## The task:
Below are some entries. Transcribe the lines from the one holding "Model this scene" to the one holding "return Vector(((SA +", inclusive, but not the pictures among them.

## Data listing:
--- START ---

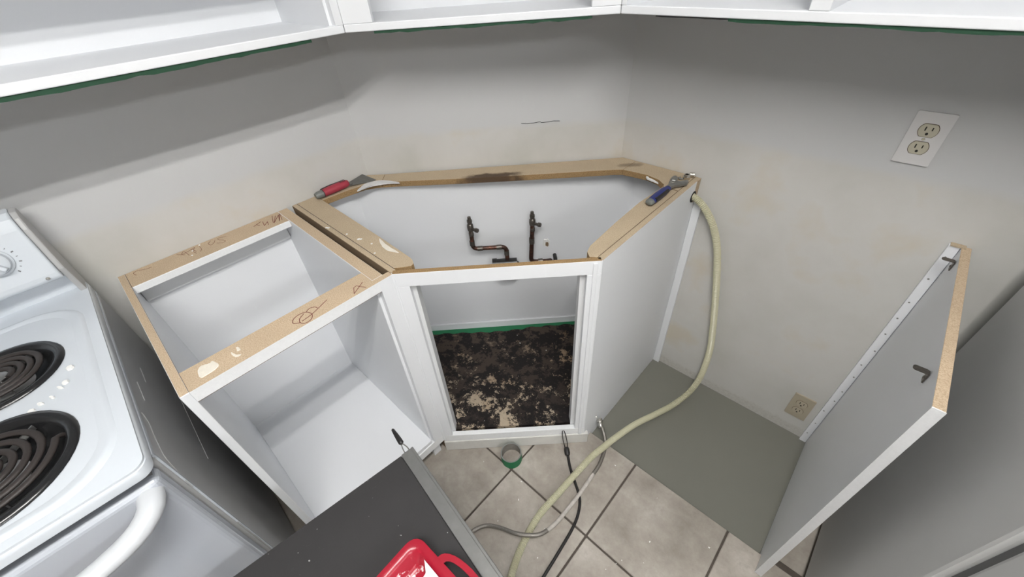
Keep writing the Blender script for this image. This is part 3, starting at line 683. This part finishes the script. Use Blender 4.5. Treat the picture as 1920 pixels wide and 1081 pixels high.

--- END ---
--- START ---

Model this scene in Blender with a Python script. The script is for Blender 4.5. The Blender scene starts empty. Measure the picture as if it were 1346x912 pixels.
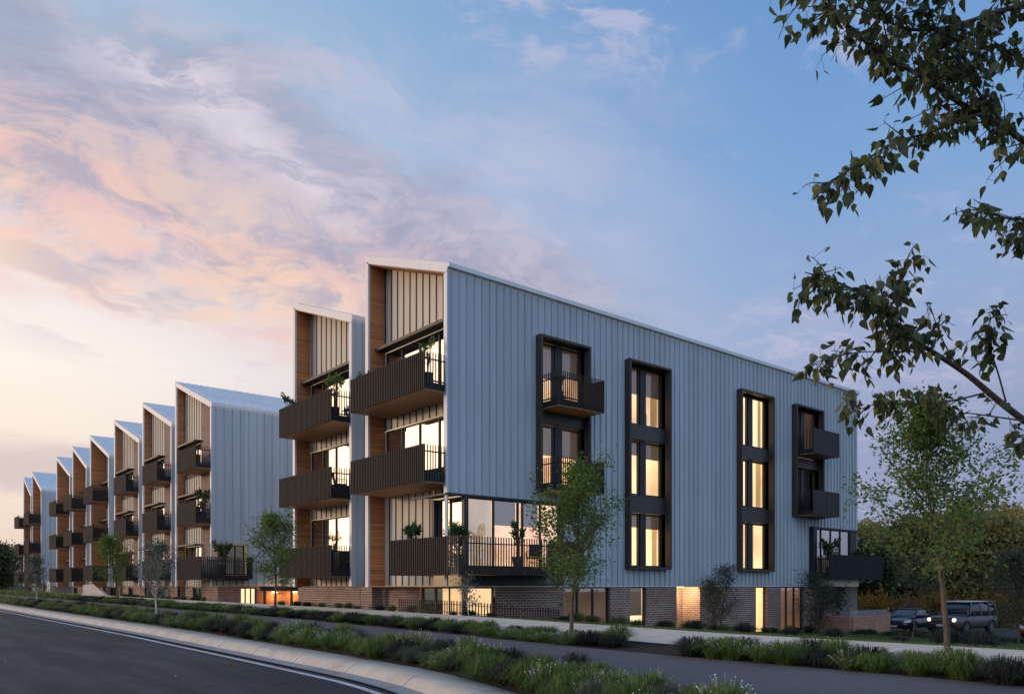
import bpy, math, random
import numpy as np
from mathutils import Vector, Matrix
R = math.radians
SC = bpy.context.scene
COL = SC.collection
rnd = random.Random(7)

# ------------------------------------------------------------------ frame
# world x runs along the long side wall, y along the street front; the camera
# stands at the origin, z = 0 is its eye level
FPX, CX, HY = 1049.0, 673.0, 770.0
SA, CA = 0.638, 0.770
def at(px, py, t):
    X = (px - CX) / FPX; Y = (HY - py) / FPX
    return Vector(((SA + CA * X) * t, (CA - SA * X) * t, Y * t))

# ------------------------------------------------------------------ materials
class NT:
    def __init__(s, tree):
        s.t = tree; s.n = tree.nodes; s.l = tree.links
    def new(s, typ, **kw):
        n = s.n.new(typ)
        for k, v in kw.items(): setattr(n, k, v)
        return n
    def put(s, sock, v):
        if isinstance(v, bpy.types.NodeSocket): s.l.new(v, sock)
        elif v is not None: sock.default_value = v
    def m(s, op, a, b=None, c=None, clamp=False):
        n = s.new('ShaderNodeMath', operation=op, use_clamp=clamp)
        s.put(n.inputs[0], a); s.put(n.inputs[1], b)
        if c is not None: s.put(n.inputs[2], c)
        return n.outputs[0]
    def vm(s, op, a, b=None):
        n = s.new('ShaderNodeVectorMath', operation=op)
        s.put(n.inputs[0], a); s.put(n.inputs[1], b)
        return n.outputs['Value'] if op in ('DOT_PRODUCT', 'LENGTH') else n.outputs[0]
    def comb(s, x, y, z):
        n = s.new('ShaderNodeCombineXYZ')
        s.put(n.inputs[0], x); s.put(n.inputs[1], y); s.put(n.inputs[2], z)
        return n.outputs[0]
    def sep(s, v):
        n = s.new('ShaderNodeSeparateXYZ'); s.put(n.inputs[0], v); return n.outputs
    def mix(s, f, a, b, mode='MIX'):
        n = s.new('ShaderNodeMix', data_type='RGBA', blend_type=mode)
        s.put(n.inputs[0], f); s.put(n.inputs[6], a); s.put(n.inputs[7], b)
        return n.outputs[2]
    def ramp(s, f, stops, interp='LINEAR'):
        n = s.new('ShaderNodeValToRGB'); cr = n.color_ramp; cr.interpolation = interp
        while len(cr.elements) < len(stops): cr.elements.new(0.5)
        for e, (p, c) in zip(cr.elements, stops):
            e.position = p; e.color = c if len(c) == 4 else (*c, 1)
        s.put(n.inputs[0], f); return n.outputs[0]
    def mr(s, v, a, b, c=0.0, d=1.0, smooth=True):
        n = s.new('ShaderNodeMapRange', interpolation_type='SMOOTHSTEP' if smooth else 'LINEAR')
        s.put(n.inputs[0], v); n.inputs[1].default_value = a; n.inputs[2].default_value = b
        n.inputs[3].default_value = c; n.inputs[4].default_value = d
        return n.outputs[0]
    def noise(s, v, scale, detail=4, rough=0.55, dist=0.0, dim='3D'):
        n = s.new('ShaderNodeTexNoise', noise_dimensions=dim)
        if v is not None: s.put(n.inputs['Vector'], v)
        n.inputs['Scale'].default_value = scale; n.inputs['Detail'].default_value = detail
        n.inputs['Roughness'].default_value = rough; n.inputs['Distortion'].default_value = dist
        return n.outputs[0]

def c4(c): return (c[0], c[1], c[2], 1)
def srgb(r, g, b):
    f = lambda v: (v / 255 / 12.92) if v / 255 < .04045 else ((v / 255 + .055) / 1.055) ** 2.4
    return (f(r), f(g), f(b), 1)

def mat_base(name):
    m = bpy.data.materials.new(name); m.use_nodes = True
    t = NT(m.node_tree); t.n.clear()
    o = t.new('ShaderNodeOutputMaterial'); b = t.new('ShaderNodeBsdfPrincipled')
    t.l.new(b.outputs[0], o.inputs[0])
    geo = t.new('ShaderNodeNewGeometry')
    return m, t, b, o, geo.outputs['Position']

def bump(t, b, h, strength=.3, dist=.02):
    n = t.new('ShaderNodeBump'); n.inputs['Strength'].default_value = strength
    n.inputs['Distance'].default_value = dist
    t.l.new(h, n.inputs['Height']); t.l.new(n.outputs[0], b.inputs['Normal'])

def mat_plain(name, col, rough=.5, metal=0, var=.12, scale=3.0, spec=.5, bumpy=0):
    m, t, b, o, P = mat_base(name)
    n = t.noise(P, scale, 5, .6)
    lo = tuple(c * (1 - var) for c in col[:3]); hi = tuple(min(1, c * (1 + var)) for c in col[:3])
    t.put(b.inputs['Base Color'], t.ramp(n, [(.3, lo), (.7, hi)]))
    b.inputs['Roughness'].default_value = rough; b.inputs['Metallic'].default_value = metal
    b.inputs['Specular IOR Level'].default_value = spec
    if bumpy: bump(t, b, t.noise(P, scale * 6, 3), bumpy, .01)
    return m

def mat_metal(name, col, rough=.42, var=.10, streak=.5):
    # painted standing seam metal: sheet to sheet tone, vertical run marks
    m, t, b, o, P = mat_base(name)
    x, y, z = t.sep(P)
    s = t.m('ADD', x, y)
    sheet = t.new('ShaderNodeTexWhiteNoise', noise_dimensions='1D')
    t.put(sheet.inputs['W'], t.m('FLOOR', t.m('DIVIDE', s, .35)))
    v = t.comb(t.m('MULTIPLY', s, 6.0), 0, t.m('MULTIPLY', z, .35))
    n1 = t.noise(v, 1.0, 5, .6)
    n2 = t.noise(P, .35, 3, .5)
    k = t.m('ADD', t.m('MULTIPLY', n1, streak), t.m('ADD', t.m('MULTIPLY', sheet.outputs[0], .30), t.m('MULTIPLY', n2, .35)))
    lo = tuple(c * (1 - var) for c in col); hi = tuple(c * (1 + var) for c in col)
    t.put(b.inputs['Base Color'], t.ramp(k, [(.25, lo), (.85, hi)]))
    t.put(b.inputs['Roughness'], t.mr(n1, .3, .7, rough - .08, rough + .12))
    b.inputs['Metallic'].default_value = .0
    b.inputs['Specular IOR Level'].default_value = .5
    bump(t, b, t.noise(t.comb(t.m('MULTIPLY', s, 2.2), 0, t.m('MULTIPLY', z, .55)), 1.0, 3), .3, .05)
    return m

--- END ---

## Reply:
Model this scene in Blender with a Python script. The script is for Blender 4.5. The Blender scene starts empty. Measure the picture as if it were 1346x912 pixels.
import bpy, math, random
import numpy as np
from mathutils import Vector, Matrix
R = math.radians
SC = bpy.context.scene
COL = SC.collection
rnd = random.Random(7)

# ------------------------------------------------------------------ frame
# world x runs along the long side wall, y along the street front; the camera
# stands at the origin, z = 0 is its eye level
FPX, CX, HY = 1049.0, 673.0, 770.0
SA, CA = 0.638, 0.770
def at(px, py, t):
    X = (px - CX) / FPX; Y = (HY - py) / FPX
    return Vector(((SA + CA * X) * t, (CA - SA * X) * t, Y * t))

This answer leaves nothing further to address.